Uma garota entrou e fiz um close-up da cabeça dela. Era muito bonita, tinha cabelos escuros, olhos muito penetrantes, talvez fosse adolescente. Ela veio junto com as pessoas da mesma fazenda coletiva e tinha palha no cabelo.
Ela era tão bonita e tão marcante, que eu pensei comigo mesmo depois: “esta é a garota que eles escolheriam para se sentar em um trator”. [Se fossem eles fotografando], colocariam um lenço na cabeça dela e esta seria a foto feita pelos russos.
E a foto dos membros do partido?
Eles ficaram sabendo que eu estava indo para a mostra, e eu conhecia alguns deles, que estavam responsáveis por nós, os norte-americanos. Fiquei amigo de um deles porque ele tinha uma filha adolescente – e eu tinha uma filha adolescente na época - e nós só conversávamos sobre como era isso. Não importa onde você esteja, tudo é muito parecido.
Ouvi dizer que eles estavam chegando e fiquei muito animado. Eu queria atrai-los, fazer o retrato e tirá-los de lá. Eu não queria que eles soubessem o que eu estava fazendo [contrabandeando negativos para levar consigo]. Mas eu sabia que tinha conseguido uma ótima foto quando a fiz.
Você tem alguma foto favorita?
É difícil dizer. Certamente a foto dos “chefes do partido” foi muito usada. Às vezes, você sabe que a foto é especial. E tem também uma mulher loira que tem características muito escandinavas, é só um close-up. Mas ela é realmente uma dos minhas favoritas também. Não é um olhar triste, mas é muito pensativo.
Eu acho que minha favorita é a do garoto usando roupas grandes demais e óculos escuros.
Bom, tenho que te contar, tem uma história ali. Aquele garoto era muito comum, nos EUA nós o chamaríamos de "garoto que come pão branco". A mãe dele me pediu todos os dias, durante uma semana, para fotografá-lo. Eu disse não para ela por muitos dias seguidos e, finalmente, só para ela parar de vir, disse que sim.
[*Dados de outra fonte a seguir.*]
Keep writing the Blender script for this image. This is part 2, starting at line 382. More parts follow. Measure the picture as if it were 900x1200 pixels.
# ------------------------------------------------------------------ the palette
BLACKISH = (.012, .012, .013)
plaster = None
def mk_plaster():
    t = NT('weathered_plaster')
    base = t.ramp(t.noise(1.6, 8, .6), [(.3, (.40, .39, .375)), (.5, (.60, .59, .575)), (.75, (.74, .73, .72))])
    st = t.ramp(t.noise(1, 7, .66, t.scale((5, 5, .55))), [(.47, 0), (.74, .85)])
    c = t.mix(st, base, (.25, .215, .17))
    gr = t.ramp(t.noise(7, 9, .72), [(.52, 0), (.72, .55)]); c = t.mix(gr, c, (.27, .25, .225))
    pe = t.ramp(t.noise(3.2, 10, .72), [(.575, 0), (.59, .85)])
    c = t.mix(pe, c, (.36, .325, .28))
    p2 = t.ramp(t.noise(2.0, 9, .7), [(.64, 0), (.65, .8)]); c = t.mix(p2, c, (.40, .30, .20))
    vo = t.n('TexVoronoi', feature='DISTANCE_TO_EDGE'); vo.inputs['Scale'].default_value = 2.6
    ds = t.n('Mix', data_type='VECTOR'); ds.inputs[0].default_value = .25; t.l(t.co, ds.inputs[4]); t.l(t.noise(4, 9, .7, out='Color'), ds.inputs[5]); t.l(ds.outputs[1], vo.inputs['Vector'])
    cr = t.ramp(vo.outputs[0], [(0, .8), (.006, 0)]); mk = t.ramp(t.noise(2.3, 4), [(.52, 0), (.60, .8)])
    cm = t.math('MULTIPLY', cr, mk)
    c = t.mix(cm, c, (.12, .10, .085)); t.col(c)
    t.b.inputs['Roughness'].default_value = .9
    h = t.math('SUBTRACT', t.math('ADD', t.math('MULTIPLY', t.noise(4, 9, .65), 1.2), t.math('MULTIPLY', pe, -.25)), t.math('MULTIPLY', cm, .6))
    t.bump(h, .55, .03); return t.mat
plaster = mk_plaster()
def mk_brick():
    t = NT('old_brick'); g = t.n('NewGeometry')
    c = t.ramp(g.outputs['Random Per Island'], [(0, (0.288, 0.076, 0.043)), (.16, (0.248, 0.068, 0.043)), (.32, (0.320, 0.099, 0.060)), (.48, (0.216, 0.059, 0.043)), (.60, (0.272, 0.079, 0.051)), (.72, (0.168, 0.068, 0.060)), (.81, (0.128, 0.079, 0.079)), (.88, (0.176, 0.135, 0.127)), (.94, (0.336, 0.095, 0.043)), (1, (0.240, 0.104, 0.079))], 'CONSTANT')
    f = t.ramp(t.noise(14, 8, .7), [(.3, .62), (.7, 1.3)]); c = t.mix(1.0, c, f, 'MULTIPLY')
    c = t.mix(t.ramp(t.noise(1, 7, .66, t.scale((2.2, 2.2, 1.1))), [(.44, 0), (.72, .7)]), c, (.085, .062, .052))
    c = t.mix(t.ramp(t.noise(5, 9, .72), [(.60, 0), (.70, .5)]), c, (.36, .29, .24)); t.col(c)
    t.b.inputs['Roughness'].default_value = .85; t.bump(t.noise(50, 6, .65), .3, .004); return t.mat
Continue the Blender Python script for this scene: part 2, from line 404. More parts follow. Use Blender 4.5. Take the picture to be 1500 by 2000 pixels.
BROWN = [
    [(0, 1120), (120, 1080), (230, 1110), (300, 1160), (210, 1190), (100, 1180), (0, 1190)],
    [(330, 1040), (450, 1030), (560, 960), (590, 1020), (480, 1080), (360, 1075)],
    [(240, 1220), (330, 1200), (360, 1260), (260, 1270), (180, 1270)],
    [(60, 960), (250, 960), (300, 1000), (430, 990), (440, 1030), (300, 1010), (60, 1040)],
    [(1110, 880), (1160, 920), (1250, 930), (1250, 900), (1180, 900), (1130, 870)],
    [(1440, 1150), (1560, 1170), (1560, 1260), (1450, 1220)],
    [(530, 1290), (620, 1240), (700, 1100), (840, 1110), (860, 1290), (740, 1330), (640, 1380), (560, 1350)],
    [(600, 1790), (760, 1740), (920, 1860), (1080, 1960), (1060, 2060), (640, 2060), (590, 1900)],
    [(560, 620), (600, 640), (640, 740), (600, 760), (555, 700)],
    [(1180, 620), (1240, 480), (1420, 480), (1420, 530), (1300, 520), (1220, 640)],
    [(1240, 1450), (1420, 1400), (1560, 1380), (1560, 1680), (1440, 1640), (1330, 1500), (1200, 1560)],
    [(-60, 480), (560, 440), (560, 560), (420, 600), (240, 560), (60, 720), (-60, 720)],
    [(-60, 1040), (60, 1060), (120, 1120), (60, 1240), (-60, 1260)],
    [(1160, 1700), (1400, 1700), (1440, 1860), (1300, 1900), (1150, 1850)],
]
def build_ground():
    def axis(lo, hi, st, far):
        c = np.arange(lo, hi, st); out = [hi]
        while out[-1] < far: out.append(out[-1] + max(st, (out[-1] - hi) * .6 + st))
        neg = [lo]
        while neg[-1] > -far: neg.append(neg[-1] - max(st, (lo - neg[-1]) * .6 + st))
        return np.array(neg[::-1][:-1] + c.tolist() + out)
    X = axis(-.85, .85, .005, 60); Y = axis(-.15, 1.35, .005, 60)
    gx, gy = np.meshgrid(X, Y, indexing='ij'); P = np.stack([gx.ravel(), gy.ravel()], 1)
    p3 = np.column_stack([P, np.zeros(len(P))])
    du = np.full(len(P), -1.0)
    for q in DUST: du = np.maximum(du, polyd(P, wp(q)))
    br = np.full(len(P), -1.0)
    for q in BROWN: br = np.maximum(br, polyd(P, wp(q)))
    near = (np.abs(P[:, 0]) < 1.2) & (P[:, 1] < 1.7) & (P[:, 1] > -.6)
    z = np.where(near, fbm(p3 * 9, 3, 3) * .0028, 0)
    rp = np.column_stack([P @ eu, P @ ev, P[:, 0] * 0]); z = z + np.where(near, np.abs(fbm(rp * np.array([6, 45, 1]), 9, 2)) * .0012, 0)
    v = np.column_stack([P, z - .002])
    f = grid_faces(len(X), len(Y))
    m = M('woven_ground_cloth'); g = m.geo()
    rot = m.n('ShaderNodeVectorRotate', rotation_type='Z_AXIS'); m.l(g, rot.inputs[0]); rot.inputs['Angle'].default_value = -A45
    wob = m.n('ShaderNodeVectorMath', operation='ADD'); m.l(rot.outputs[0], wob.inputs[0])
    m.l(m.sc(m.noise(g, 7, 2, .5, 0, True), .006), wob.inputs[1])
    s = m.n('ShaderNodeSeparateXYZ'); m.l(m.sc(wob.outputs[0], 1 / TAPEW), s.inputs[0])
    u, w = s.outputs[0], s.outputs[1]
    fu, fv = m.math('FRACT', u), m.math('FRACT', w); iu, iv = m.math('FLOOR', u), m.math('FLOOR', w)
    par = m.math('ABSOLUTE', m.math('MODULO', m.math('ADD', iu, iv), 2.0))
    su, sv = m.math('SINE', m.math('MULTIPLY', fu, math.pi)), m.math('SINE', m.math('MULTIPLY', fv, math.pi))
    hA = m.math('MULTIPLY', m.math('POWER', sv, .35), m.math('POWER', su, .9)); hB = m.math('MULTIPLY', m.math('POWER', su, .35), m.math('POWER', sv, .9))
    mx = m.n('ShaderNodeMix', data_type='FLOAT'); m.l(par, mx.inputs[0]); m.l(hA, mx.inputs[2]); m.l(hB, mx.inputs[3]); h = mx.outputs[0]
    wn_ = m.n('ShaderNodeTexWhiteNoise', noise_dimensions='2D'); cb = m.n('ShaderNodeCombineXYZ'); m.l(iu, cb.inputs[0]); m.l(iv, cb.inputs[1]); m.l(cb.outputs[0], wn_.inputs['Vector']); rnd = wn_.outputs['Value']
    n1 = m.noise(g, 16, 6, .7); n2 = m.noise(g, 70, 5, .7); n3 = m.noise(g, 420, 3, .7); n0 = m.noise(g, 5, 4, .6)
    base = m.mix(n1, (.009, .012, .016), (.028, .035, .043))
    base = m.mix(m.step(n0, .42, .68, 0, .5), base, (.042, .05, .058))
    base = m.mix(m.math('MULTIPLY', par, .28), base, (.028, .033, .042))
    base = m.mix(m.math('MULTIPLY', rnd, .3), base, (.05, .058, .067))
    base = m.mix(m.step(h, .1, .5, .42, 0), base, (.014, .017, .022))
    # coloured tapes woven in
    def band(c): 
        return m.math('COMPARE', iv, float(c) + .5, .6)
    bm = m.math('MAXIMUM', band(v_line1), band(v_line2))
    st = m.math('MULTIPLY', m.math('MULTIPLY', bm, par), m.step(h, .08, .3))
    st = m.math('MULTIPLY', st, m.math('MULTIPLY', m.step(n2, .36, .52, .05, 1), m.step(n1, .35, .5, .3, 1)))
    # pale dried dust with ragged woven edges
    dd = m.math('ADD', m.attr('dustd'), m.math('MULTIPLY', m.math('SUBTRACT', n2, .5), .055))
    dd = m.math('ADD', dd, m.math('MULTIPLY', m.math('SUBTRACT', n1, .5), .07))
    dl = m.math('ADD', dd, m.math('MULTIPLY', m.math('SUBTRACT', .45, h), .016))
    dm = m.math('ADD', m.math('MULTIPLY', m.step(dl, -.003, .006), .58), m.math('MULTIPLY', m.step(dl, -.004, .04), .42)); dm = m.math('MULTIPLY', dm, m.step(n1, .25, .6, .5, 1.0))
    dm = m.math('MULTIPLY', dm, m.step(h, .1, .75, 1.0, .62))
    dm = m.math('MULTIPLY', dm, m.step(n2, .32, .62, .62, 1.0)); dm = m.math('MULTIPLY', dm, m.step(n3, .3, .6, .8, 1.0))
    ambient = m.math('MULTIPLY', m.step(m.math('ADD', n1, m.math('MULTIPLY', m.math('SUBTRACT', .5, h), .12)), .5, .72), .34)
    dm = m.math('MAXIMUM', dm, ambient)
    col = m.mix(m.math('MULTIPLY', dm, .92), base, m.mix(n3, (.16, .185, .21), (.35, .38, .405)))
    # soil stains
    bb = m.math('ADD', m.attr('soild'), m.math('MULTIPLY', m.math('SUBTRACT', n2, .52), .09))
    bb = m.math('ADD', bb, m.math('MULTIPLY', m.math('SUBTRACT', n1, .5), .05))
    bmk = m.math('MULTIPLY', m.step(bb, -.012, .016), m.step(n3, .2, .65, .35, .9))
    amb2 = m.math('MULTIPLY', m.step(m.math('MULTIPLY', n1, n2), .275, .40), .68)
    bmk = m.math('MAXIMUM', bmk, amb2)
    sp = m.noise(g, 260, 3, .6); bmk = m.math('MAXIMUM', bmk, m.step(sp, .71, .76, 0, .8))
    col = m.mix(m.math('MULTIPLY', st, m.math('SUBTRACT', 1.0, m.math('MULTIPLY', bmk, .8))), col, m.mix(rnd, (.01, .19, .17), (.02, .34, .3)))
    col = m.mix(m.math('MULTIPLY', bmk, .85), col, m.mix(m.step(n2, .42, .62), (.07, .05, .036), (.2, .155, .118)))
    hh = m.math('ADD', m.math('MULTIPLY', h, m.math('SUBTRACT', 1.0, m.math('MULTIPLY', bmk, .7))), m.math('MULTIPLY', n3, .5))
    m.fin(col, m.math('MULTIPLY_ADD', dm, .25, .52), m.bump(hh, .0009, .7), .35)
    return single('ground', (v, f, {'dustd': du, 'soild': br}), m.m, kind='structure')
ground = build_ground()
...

Então ela o trouxe ao estúdio, colocou os óculos nele - eram óculos dela - a capa de chuva dela. Eu pensei: "Ela está criando completamente uma foto para mim". Foi algo como uma paródia do que os norte-americanos pensavam sobre o visual das pessoas soviéticas.
O que você mais queria com essas fotos?
Eu queria trazer de volta comigo aos EUA algo tão próximo da realidade quanto o que eu mesmo vi, a ponto de ser possível ver exatamente como eram as roupas das pessoas. Quando você olha para essas pessoas, é como se estivesse bem na frente delas.
Mas não era só isso: eu também estava tentando fazer fotografias sobre a condição humana, sobre as pessoas aguentando a vida e sobre as pessoas normalmente são. Eu não acho que sejamos tão diferentes assim...
Você acha que estas fotos voltam a ganhar relevância na atualidade?
Isso está além de mim. Mas acho que sim, porque uma equipe de cinema alemã está me levando para Novossibírsk em dezembro para fazer uma reprise. Acho que sempre que as pessoas estão prestes a matar umas as outras, tem alguma relevância tentar ajudá-las a se entenderem. Isto eu acho que nunca muda.
Eu só sentia que queria trazer para fora algo que fosse real. É difícil dizer de maneira precisa, só real: sem propaganda, sem política. Eu acho que as fotografias cumpriram este propósito naqueles dias.